>>>

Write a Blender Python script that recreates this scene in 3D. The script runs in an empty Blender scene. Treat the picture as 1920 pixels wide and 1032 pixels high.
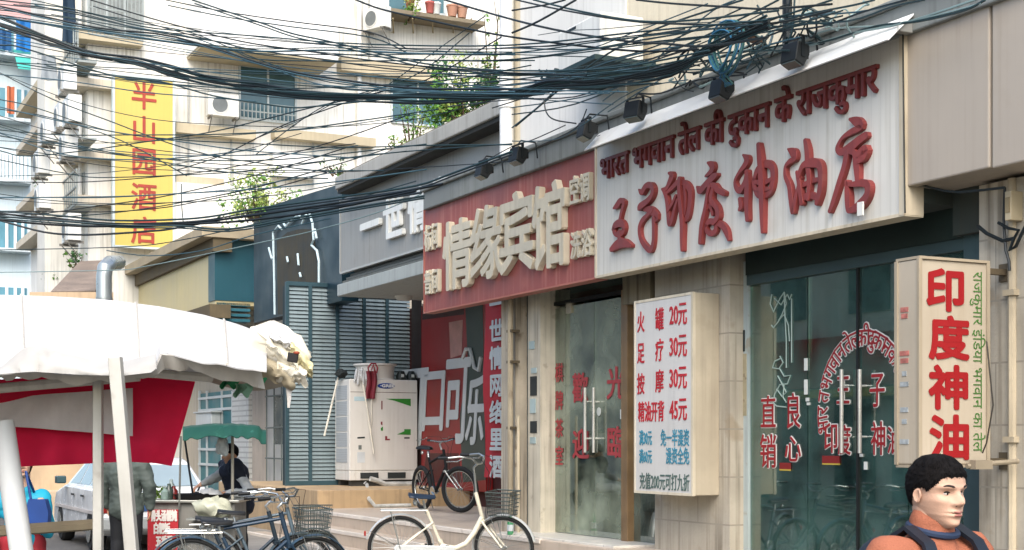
import bpy, bmesh, math, random
from mathutils import Vector, Matrix, noise
random.seed(7)
SC = bpy.context.scene
COL = SC.collection
# ---------------------------------------------------------------- camera, light, exposure
FPX, CX, HY, CAMH = 2700.0, 960.0, 830.0, 1.6          # focal length and horizon in photo pixels, eye height in metres
cd = bpy.data.cameras.new('camera'); cam = bpy.data.objects.new('camera', cd); COL.objects.link(cam)
cd.sensor_width = 36.0; cd.lens = FPX / 1920 * 36; cd.shift_y = (HY - 516) / 1920; cd.clip_start = .1; cd.clip_end = 2000
cam.location = (0, 0, CAMH); cam.rotation_euler = (math.radians(90), 0, 0); SC.camera = cam
SUN_EL, SUN_AZ = math.radians(46), math.radians(178)   # azimuth clockwise from +Y
wd = bpy.data.worlds.new('World'); SC.world = wd; wd.use_nodes = True
nt = wd.node_tree; bg = nt.nodes['Background']
sky = nt.nodes.new('ShaderNodeTexSky'); sky.sky_type = 'NISHITA'; sky.sun_disc = False
sky.sun_elevation = SUN_EL; sky.sun_rotation = SUN_AZ; sky.air_density = 1.0; sky.dust_density = 3.0; sky.ozone_density = 1.0
nt.links.new(sky.outputs[0], bg.inputs[0]); bg.inputs[1].default_value = 0.15
sl = bpy.data.lights.new('sun', 'SUN'); so = bpy.data.objects.new('sun', sl); COL.objects.link(so)
sl.energy = 1.1; sl.angle = math.radians(50); sl.color = (1.0, .985, .96)
sdir = Vector((math.sin(SUN_AZ) * math.cos(SUN_EL), math.cos(SUN_AZ) * math.cos(SUN_EL), math.sin(SUN_EL)))
so.rotation_euler = sdir.to_track_quat('Z', 'Y').to_euler()
SC.view_settings.view_transform = 'Standard'; SC.view_settings.look = 'None'
SC.view_settings.exposure = 1.35; SC.view_settings.gamma = 1.0
SC.cycles.max_bounces = 8; SC.cycles.transparent_max_bounces = 16
# ---------------------------------------------------------------- the street frame: u along the shop row (to the right), v into the shops, z up
RV = Vector((1360, -2700, 0)).normalized(); NV = Vector((-RV.y * -1, -RV.x, 0)); NV = Vector((RV.y, -RV.x, 0))
P0 = Vector((43 / 2700 * 15.34, 15.34, 0))
FM = Matrix(((RV.x, -NV.x, 0, P0.x), (RV.y, -NV.y, 0, P0.y), (0, 0, 1, 0), (0, 0, 0, 1)))
FI = FM.inverted()
CL = FI @ Vector((0, 0, CAMH))
WM = Matrix.Identity(4)
def ray(px, py): return Vector(((px - CX) / FPX, 1, (HY - py) / FPX))
def at(px, py, Y): return Vector((0, 0, CAMH)) + ray(px, py) * Y
def lray(px, py): return FI.to_3x3() @ ray(px, py)
def fac(px, py, v=0.0):                 # a pixel on a plane parallel to the shop fronts -> (u, z)
    d = lray(px, py); t = (v - CL.y) / d.y; return CL.x + d.x * t, CL.z + d.z * t
def fu(px, v=0.0): return fac(px, 830, v)[0]
def fz(px, py, v=0.0): return fac(px, py, v)[1]
def prp(px, py, u):                     # a pixel on a plane across the street -> (v, z)
    d = lray(px, py); t = (u - CL.x) / d.x; return CL.y + d.y * t, CL.z + d.z * t
def loc(px, py, Y): return FI @ at(px, py, Y)
def onz(px, py, z):                     # a pixel on a level plane -> world point
    d = ray(px, py); t = (z - CAMH) / d.z; return Vector((0, 0, CAMH)) + d * t
def frame(p, rz): return Matrix.Translation(p) @ Matrix.Rotation(rz, 4, 'Z')
# ---------------------------------------------------------------- mesh builder
class MB:
    def __init__(s): s.v = []; s.f = []; s.mi = []
    def add(s, vs, fs, mi=0):
        o = len(s.v); s.v += [Vector(p) for p in vs]
        for f in fs: s.f.append([i + o for i in f]); s.mi.append(mi)
        return s
    def box(s, x0, x1, y0, y1, z0, z1, mi=0):
        if x1 < x0: x0, x1 = x1, x0
        if y1 < y0: y0, y1 = y1, y0
        if z1 < z0: z0, z1 = z1, z0
        return s.add([(x0, y0, z0), (x1, y0, z0), (x1, y1, z0), (x0, y1, z0), (x0, y0, z1), (x1, y0, z1), (x1, y1, z1), (x0, y1, z1)],
                     [(0, 3, 2, 1), (4, 5, 6, 7), (0, 1, 5, 4), (1, 2, 6, 5), (2, 3, 7, 6), (3, 0, 4, 7)], mi)
    def obox(s, c, ax, ay, az, mi=0):   # box from a centre and three half axes
        c = Vector(c); ax = Vector(ax); ay = Vector(ay); az = Vector(az)
        P = [c + ax * i + ay * j + az * k for k in (-1, 1) for i, j in ((-1, -1), (1, -1), (1, 1), (-1, 1))]
        return s.add(P, [(0, 3, 2, 1), (4, 5, 6, 7), (0, 1, 5, 4), (1, 2, 6, 5), (2, 3, 7, 6), (3, 0, 4, 7)], mi)
    def quad(s, a, b, c, d, mi=0): return s.add([a, b, c, d], [(0, 1, 2, 3)], mi)
    def prism(s, pts, y0, y1, mi=0, plane='xz'):
        n = len(pts)
        def P(p, y): return (p[0], y, p[1]) if plane == 'xz' else ((y, p[0], p[1]) if plane == 'yz' else (p[0], p[1], y))
        vs = [P(p, y0) for p in pts] + [P(p, y1) for p in pts]
        fs = [tuple(range(n)), tuple(range(2 * n - 1, n - 1, -1))] + [(i, i + n, (i + 1) % n + n, (i + 1) % n) for i in range(n)]
        return s.add(vs, fs, mi)
    def tube(s, pts, r, n=6, mi=0, caps=True, closed=False):
        pts = [Vector(p) for p in pts]; k = len(pts)
        rs = r if isinstance(r, (list, tuple)) else [r] * k
        ref = None; vs = []
        for i, p in enumerate(pts):
            if closed: t = pts[(i + 1) % k] - pts[i - 1]
            else: t = pts[min(i + 1, k - 1)] - pts[max(i - 1, 0)]
            if t.length < 1e-9: t = Vector((0, 0, 1))
            t.normalize()
            if ref is None: ref = t.orthogonal().normalized()
            ref = ref - t * ref.dot(t)
            if ref.length < 1e-6: ref = t.orthogonal()
            ref.normalize(); b = t.cross(ref)
            for j in range(n):
                a = 2 * math.pi * j / n; vs.append(p + (ref * math.cos(a) + b * math.sin(a)) * rs[i])
        fs = []
        for i in range(k if closed else k - 1):
            i2 = (i + 1) % k
            for j in range(n): fs.append((i * n + j, i * n + (j + 1) % n, i2 * n + (j + 1) % n, i2 * n + j))
        if caps and not closed: fs += [tuple(range(n - 1, -1, -1)), tuple((k - 1) * n + j for j in range(n))]
        return s.add(vs, fs, mi)
    def lathe(s, prof, c=(0, 0, 0), n=16, mi=0, axis='z'):
        c = Vector(c); vs = []
        for r, h in prof:
            for j in range(n):
                a = 2 * math.pi * j / n; x, y = r * math.cos(a), r * math.sin(a)
                vs.append(c + (Vector((x, y, h)) if axis == 'z' else Vector((x, h, y)) if axis == 'y' else Vector((h, x, y))))
        k = len(prof); fs = []
        for i in range(k - 1):
            for j in range(n): fs.append((i * n + j, i * n + (j + 1) % n, (i + 1) * n + (j + 1) % n, (i + 1) * n + j))
        fs += [tuple(range(n - 1, -1, -1)), tuple((k - 1) * n + j for j in range(n))]
        return s.add(vs, fs, mi)
    def ell(s, c, r, n=14, m=9, mi=0, rot=None):
        c = Vector(c); vs = []; fs = []
        for i in range(m + 1):
            th = math.pi * i / m
            for j in range(n):
                a = 2 * math.pi * j / n
                p = Vector((r[0] * math.sin(th) * math.cos(a), r[1] * math.sin(th) * math.sin(a), r[2] * math.cos(th)))
                if rot is not None: p = rot @ p
                vs.append(c + p)
        for i in range(m):
            for j in range(n): fs.append((i * n + j, (i + 1) * n + j, (i + 1) * n + (j + 1) % n, i * n + (j + 1) % n))
        return s.add(vs, fs, mi)
    def grid(s, fn, nu, nv, mi=0, thick=0.0):   # a sheet from fn(a,b), given a real thickness along its normal
        P = [[Vector(fn(i / nu, j / nv)) for j in range(nv + 1)] for i in range(nu + 1)]
        w = nv + 1; idx = lambda i, j: i * w + j
        vs = [p for row in P for p in row]; fs = [(idx(i, j), idx(i + 1, j), idx(i + 1, j + 1), idx(i, j + 1)) for i in range(nu) for j in range(nv)]
        if thick:
            nn = []
            for i in range(nu + 1):
                for j in range(nv + 1):
                    a = P[min(i + 1, nu)][j] - P[max(i - 1, 0)][j]; b = P[i][min(j + 1, nv)] - P[i][max(j - 1, 0)]
                    q = a.cross(b); nn.append(q.normalized() if q.length > 1e-9 else Vector((0, 0, 1)))
            k = len(vs); vs = vs + [vs[q] - nn[q] * thick for q in range(k)]
            fs = fs + [tuple(reversed([q + k for q in f])) for f in fs]
            rim = [idx(i, 0) for i in range(nu + 1)] + [idx(nu, j) for j in range(1, nv + 1)] + [idx(i, nv) for i in range(nu - 1, -1, -1)] + [idx(0, j) for j in range(nv - 1, 0, -1)]
            for a, b in zip(rim, rim[1:] + rim[:1]): fs.append((b, a, a + k, b + k))
        return s.add(vs, fs, mi)
    def stroke(s, pts, y0, y1, mi=0, sub=5):    # brush stroke: (x, z, radius) points, flat prism with rounded ends
        P = [Vector(p) for p in pts]; Q = []
        for i in range(len(P) - 1):
            a, b, c, d = P[max(i - 1, 0)], P[i], P[i + 1], P[min(i + 2, len(P) - 1)]
            for k in range(sub):
                t = k / sub; Q.append(.5 * ((2 * b) + (c - a) * t + (2 * a - 5 * b + 4 * c - d) * t * t + (3 * b - a - 3 * c + d) * t ** 3))
        Q.append(P[-1]); k = len(Q); L = []; R = []
        for i in range(k):
            t = Q[min(i + 1, k - 1)] - Q[max(i - 1, 0)]; t = Vector((t.x, t.y, 0)); t.normalize(); nn = Vector((-t.y, t.x, 0)); r = max(Q[i].z, 1e-4)
            c = Vector((Q[i].x, Q[i].y, 0))
            if i == 0:
                for a in (150, 120): L.append(c + (t * math.cos(math.radians(a)) + nn * math.sin(math.radians(a))) * r); R.append(c + (t * math.cos(math.radians(a)) - nn * math.sin(math.radians(a))) * r)
            L.append(c + nn * r); R.append(c - nn * r)
            if i == k - 1:
                for a in (60, 30): L.append(c + (t * math.cos(math.radians(a)) + nn * math.sin(math.radians(a))) * r); R.append(c + (t * math.cos(math.radians(a)) - nn * math.sin(math.radians(a))) * r)
        n = len(L); vs = []
        for y in (y0, y1):
            vs += [(p.x, y, p.y) for p in L] + [(p.x, y, p.y) for p in R]
        fs = []
        for i in range(n - 1):
            fs.append((i, n + i, n + i + 1, i + 1)); fs.append((2 * n + i + 1, 3 * n + i + 1, 3 * n + i, 2 * n + i))
            fs.append((i, i + 1, 2 * n + i + 1, 2 * n + i)); fs.append((n + i + 1, n + i, 3 * n + i, 3 * n + i + 1))
        fs.append((n, 0, 2 * n, 3 * n)); fs.append((n - 1, 2 * n - 1, 4 * n - 1, 3 * n - 1))
        return s.add(vs, fs, mi)
    def xf(s, M, start=0):
        for i in range(start, len(s.v)): s.v[i] = M @ s.v[i]
        return s
    def leaves(s, c, r, n, size, seed=0, mi=0, shell=.35, droop=0):
        rr = random.Random(seed)
        for _ in range(n):
            while True:
                p = Vector((rr.uniform(-1, 1), rr.uniform(-1, 1), rr.uniform(-1, 1)))
                if shell < p.length < 1 and noise.noise(p * 2.3 + Vector((seed, 0, 0))) > -.18: break
            q = Vector(c) + Vector((p.x * r[0], p.y * r[1], p.z * r[2]))
            a = Vector((rr.gauss(0, 1), rr.gauss(0, 1), rr.gauss(0, .7) - droop)).normalized(); b = a.orthogonal().normalized(); k = rr.uniform(.6, 1.3) * size
            b = (b * math.cos(_) + a.cross(b) * math.sin(_))
            s.quad(q - a * k, q + b * k * .45, q + a * k, q - b * k * .45, mi)
        return s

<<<

• [REQUIRED WORK]:
Give the number of lines containing the word "scene". No other answer is needed.

• [RESPONSE TO THE TASK]:
2